> **THE REQUEST**
Beginning with the line that contains "Continue the Blender" and ending with the line that contains "obj('wood_offcut', bm, M['greytimber'], None, label=['pale", reproduce each line exactly; include both and add nothing.

> **PROVIDED ENTRIES**
- - -

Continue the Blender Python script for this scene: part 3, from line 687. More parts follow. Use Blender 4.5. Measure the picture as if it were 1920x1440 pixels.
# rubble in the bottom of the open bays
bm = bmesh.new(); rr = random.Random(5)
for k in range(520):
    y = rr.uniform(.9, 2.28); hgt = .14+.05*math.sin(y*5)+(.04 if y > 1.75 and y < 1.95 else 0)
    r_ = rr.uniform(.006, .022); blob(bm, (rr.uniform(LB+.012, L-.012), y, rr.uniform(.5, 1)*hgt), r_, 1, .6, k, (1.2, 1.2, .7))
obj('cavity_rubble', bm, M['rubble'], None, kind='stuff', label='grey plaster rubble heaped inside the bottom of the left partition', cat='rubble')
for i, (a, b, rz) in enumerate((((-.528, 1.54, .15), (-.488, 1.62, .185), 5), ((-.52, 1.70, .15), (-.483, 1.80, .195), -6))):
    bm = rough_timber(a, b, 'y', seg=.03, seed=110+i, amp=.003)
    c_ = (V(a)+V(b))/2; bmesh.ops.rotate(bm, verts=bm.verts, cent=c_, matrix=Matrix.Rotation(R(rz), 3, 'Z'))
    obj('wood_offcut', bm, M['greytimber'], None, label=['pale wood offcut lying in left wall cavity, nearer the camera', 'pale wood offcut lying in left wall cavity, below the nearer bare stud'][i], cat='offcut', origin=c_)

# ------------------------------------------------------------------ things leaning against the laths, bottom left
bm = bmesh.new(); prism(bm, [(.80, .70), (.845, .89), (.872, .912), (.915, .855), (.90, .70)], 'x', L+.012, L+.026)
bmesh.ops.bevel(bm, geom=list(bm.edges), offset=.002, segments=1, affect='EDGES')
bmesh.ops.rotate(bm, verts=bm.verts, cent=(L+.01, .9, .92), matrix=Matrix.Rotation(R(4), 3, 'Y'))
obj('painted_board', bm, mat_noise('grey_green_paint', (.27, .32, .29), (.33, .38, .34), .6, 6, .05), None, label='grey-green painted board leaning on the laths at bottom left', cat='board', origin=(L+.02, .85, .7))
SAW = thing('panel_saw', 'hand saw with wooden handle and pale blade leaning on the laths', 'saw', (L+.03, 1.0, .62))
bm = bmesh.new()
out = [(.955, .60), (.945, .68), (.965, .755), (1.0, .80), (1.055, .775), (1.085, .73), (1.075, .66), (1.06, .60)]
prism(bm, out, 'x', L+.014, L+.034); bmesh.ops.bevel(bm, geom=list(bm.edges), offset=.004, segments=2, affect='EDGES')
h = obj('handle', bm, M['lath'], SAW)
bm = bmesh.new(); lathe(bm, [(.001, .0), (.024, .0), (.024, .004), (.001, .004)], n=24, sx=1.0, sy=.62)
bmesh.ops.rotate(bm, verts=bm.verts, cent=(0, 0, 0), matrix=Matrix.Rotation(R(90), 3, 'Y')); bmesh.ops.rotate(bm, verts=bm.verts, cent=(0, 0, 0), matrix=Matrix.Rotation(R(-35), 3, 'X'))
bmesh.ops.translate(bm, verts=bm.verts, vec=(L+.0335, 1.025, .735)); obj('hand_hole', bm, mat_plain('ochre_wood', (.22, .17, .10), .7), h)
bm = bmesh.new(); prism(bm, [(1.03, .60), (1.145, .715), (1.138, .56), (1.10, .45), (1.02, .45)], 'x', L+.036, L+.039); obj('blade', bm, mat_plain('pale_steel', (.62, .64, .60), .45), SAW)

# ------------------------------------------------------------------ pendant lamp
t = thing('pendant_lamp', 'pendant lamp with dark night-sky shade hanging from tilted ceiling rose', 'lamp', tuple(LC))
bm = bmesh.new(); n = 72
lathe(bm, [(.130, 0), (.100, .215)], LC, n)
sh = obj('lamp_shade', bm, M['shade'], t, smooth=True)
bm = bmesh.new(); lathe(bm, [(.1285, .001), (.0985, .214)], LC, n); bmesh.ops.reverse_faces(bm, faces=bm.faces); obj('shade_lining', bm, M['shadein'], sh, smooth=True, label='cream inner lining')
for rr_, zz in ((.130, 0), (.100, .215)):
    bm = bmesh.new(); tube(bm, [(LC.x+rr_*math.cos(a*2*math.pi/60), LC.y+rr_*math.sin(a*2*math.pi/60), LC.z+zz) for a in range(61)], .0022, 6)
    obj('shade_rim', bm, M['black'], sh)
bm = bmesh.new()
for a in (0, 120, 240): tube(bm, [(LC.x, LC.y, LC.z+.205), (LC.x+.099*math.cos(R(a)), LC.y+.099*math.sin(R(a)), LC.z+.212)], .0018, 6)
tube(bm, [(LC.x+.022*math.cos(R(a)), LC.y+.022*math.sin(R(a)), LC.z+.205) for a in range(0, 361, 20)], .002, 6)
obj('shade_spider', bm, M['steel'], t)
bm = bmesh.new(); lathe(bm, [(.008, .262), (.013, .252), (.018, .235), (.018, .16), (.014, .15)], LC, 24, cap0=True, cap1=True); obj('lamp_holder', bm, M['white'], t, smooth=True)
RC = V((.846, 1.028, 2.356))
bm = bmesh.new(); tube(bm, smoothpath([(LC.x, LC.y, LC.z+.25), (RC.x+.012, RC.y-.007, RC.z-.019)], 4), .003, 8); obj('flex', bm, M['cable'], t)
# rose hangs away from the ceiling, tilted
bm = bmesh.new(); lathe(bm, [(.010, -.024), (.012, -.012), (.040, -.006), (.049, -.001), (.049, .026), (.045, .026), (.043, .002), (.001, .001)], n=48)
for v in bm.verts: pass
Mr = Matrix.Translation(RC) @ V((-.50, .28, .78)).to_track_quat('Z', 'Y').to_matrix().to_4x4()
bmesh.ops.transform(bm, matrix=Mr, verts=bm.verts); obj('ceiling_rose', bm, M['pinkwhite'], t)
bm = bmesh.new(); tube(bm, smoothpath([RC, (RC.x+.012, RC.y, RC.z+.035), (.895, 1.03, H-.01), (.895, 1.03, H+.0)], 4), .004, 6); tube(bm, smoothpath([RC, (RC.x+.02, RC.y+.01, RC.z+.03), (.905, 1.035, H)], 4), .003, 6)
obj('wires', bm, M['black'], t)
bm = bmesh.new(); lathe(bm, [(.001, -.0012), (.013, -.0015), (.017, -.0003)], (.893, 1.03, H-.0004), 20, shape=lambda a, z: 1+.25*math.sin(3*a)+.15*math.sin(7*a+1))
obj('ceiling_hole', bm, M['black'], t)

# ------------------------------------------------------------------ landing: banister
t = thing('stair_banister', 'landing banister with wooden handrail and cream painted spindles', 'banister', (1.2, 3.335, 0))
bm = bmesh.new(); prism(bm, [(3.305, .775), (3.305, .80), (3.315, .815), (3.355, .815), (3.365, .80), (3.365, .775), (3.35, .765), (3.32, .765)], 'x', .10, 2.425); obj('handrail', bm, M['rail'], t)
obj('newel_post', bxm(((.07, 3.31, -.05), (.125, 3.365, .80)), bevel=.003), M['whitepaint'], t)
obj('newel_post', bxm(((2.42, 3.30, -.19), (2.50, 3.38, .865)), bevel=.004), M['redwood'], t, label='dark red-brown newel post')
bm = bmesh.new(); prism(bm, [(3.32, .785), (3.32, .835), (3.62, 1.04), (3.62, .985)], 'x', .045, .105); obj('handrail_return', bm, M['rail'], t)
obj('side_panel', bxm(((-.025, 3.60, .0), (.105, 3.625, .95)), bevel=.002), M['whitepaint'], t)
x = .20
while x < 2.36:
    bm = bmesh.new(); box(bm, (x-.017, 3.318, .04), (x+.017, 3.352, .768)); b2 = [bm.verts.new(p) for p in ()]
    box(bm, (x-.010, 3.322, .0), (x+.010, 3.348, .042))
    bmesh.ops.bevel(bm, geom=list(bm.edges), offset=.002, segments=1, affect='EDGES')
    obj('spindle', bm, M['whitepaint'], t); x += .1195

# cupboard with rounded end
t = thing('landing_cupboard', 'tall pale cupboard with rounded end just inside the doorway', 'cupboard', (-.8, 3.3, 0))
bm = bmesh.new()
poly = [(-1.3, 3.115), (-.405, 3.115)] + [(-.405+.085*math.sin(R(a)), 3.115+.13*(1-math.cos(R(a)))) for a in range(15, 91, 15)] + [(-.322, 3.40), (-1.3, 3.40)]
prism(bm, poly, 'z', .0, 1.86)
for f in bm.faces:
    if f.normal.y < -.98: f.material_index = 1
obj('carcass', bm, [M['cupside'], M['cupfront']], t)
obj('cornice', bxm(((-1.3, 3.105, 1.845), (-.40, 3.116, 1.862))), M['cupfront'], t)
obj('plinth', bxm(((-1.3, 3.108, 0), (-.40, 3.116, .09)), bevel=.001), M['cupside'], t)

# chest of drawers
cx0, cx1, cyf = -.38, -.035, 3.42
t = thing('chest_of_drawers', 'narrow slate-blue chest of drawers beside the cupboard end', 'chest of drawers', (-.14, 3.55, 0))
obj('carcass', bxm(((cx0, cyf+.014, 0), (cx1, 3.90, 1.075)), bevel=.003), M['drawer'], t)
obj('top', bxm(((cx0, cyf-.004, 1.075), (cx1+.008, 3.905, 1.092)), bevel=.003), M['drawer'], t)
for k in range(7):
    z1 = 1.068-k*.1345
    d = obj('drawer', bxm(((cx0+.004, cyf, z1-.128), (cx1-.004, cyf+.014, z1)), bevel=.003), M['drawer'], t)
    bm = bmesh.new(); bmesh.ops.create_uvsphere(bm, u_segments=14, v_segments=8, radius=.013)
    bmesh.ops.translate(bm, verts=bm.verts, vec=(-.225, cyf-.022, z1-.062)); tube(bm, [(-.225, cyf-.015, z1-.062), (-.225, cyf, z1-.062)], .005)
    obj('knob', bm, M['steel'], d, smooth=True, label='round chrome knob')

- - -

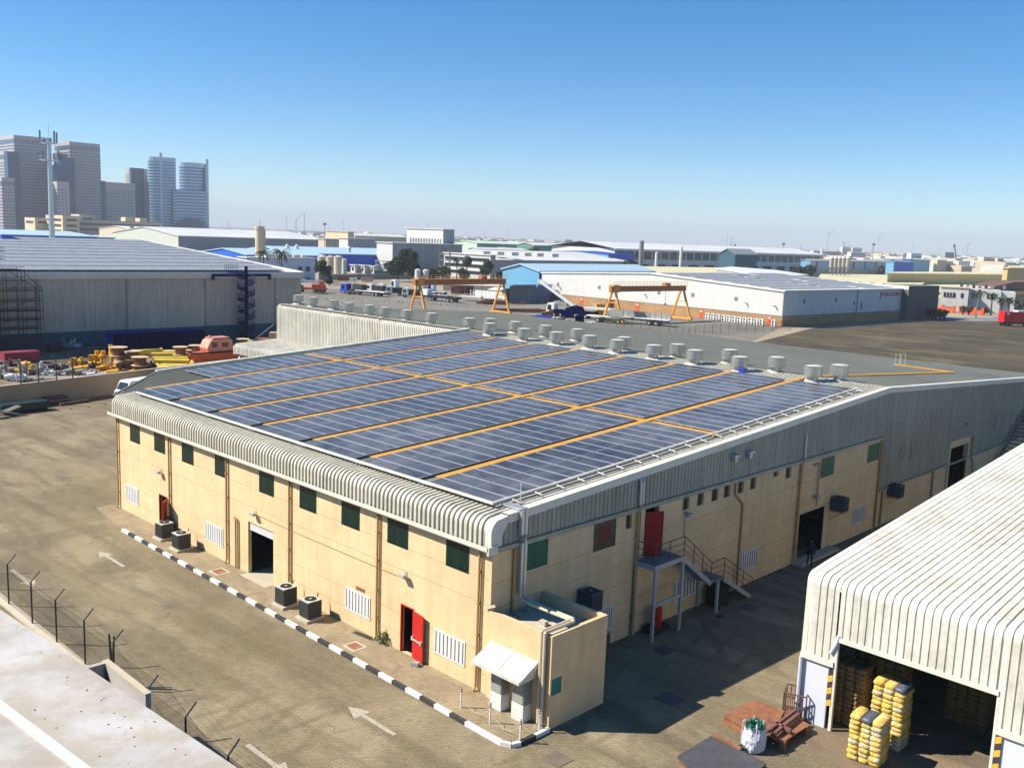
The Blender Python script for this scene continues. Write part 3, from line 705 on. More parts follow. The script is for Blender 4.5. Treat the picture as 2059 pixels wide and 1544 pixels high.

- - -

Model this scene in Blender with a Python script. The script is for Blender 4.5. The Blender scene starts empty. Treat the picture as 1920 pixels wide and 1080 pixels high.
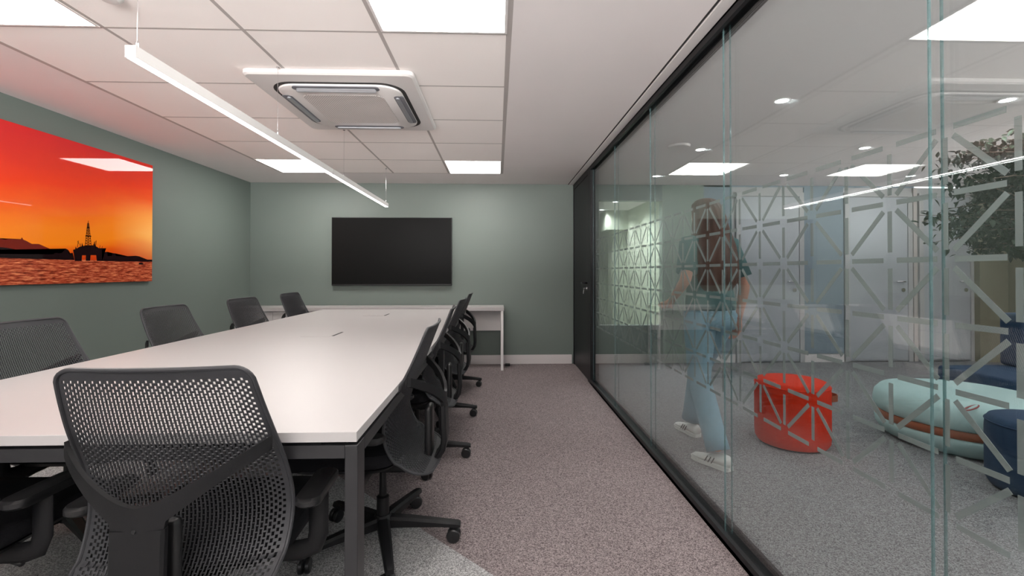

- - -

> **SOLUTION**
Continue the Blender Python script for this scene: part 3, from line 687. More parts follow. Use Blender 4.5. Measure the picture as if it were 1920x1440 pixels.
# rubble in the bottom of the open bays
bm = bmesh.new(); rr = random.Random(5)
for k in range(520):
    y = rr.uniform(.9, 2.28); hgt = .14+.05*math.sin(y*5)+(.04 if y > 1.75 and y < 1.95 else 0)
    r_ = rr.uniform(.006, .022); blob(bm, (rr.uniform(LB+.012, L-.012), y, rr.uniform(.5, 1)*hgt), r_, 1, .6, k, (1.2, 1.2, .7))
obj('cavity_rubble', bm, M['rubble'], None, kind='stuff', label='grey plaster rubble heaped inside the bottom of the left partition', cat='rubble')
for i, (a, b, rz) in enumerate((((-.528, 1.54, .15), (-.488, 1.62, .185), 5), ((-.52, 1.70, .15), (-.483, 1.80, .195), -6))):
    bm = rough_timber(a, b, 'y', seg=.03, seed=110+i, amp=.003)
    c_ = (V(a)+V(b))/2; bmesh.ops.rotate(bm, verts=bm.verts, cent=c_, matrix=Matrix.Rotation(R(rz), 3, 'Z'))
    obj('wood_offcut', bm, M['greytimber'], None, label=['pale wood offcut lying in left wall cavity, nearer the camera', 'pale wood offcut lying in left wall cavity, below the nearer bare stud'][i], cat='offcut', origin=c_)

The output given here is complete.